**REQUIREMENT:** Set down the material exactly as given, please, from its first line through the line that includes "rock('white_stone', 'small white".

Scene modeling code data
────────
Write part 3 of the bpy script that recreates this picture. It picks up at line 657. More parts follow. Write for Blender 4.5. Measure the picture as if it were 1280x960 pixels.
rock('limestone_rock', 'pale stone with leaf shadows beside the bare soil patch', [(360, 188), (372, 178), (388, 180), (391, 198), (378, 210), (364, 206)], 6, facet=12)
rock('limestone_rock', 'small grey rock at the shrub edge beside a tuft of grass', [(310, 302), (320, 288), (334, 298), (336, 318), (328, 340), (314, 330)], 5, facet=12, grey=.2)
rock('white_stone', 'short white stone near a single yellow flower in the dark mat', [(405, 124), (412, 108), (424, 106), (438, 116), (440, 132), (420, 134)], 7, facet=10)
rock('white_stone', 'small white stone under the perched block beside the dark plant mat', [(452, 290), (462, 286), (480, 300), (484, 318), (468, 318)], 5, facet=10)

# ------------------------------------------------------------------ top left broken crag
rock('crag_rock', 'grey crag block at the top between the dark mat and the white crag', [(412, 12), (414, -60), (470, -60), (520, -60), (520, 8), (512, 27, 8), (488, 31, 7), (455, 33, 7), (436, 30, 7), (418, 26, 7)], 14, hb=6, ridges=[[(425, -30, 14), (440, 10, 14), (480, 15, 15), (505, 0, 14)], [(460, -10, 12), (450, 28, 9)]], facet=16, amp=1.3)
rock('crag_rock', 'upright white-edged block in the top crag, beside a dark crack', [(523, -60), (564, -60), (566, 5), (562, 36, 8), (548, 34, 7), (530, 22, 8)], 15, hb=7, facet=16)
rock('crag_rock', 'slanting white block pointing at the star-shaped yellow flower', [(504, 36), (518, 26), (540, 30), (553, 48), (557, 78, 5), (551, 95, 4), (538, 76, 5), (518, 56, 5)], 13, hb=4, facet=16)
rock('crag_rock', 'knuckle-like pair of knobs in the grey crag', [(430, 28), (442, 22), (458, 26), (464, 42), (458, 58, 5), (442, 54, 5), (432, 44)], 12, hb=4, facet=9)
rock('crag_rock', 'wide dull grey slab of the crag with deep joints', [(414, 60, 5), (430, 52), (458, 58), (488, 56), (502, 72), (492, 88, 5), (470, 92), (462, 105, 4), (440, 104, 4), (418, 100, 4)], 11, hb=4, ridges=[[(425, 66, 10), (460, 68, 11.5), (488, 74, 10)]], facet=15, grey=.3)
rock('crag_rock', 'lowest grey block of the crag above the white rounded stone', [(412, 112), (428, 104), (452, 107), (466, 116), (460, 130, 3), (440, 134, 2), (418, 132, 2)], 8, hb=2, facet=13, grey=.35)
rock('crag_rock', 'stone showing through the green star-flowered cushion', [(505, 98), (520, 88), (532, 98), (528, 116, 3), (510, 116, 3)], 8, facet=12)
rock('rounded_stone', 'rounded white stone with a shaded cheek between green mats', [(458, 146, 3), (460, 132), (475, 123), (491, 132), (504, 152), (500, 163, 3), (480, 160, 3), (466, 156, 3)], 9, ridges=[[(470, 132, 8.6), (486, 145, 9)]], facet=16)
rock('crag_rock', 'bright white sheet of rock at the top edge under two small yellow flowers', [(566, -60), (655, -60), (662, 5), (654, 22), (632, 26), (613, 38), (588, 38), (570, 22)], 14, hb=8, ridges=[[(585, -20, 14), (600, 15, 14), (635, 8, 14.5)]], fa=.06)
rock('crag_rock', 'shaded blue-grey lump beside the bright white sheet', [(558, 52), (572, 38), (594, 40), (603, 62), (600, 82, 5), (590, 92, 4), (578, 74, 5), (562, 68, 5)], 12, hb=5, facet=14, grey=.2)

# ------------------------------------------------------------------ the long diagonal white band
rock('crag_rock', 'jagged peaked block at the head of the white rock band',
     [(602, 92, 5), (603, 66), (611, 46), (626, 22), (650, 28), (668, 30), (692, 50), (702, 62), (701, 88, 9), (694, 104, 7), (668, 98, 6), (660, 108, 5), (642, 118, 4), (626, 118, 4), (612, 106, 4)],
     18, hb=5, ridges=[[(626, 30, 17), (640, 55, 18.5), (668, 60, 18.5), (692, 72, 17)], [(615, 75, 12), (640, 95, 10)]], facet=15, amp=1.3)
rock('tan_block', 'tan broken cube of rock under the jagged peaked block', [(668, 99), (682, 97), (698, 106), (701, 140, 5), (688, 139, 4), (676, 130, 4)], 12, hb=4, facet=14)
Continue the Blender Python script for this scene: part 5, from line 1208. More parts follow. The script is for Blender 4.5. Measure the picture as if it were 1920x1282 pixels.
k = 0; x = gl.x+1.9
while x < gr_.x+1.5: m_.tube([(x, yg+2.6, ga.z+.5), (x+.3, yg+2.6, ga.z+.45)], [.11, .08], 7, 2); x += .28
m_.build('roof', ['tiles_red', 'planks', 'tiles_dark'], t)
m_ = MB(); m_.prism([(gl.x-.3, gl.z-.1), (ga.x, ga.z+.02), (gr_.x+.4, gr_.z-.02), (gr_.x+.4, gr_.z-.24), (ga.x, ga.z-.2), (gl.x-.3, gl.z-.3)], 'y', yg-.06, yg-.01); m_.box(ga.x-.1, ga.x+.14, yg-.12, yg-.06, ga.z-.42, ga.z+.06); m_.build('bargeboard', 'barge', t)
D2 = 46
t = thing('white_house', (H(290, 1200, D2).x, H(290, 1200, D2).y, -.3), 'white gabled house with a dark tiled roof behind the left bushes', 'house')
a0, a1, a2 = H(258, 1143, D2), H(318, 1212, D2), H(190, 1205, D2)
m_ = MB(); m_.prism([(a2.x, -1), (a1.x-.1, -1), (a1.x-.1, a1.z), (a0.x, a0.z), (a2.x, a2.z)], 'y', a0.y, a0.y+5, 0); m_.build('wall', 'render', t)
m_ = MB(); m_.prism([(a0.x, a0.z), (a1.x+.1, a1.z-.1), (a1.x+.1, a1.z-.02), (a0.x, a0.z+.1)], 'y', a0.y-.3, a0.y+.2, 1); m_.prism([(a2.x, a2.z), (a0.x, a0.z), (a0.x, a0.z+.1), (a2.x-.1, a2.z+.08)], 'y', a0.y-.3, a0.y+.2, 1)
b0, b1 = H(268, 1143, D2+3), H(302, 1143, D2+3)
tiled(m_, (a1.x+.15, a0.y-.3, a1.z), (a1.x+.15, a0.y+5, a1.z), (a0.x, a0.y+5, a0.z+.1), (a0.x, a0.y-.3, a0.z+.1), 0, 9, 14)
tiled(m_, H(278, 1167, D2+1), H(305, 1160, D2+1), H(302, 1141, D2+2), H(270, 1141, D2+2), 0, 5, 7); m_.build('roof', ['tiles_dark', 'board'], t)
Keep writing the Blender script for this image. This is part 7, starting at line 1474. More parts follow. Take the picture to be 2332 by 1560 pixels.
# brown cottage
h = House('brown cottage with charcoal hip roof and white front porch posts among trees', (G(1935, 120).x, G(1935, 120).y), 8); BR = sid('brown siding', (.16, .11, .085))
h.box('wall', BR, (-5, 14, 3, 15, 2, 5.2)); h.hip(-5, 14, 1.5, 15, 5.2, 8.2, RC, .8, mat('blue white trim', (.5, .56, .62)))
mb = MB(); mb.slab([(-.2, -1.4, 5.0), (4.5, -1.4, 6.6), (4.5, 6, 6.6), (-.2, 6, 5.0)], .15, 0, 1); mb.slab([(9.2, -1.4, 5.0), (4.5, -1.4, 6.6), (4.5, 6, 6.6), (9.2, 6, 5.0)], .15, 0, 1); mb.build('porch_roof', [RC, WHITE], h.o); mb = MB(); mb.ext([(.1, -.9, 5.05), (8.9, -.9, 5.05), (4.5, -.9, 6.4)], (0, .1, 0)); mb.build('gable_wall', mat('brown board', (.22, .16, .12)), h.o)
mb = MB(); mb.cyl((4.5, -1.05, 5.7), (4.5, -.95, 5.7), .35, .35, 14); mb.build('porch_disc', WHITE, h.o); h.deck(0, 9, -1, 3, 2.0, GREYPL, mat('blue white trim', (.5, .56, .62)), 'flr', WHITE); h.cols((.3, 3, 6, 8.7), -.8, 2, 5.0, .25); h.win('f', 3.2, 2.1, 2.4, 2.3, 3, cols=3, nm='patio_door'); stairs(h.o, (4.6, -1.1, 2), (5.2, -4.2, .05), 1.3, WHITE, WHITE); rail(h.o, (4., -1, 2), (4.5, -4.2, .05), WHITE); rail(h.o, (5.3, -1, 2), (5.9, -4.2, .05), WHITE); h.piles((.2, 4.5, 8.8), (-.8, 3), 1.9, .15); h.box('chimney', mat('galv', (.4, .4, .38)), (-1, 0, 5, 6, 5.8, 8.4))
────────
**TASK ANSWER:**
Write part 3 of the bpy script that recreates this picture. It picks up at line 657. More parts follow. Write for Blender 4.5. Measure the picture as if it were 1280x960 pixels.
rock('limestone_rock', 'pale stone with leaf shadows beside the bare soil patch', [(360, 188), (372, 178), (388, 180), (391, 198), (378, 210), (364, 206)], 6, facet=12)
rock('limestone_rock', 'small grey rock at the shrub edge beside a tuft of grass', [(310, 302), (320, 288), (334, 298), (336, 318), (328, 340), (314, 330)], 5, facet=12, grey=.2)
rock('white_stone', 'short white stone near a single yellow flower in the dark mat', [(405, 124), (412, 108), (424, 106), (438, 116), (440, 132), (420, 134)], 7, facet=10)
rock('white_stone', 'small white stone under the perched block beside the dark plant mat', [(452, 290), (462, 286), (480, 300), (484, 318), (468, 318)], 5, facet=10)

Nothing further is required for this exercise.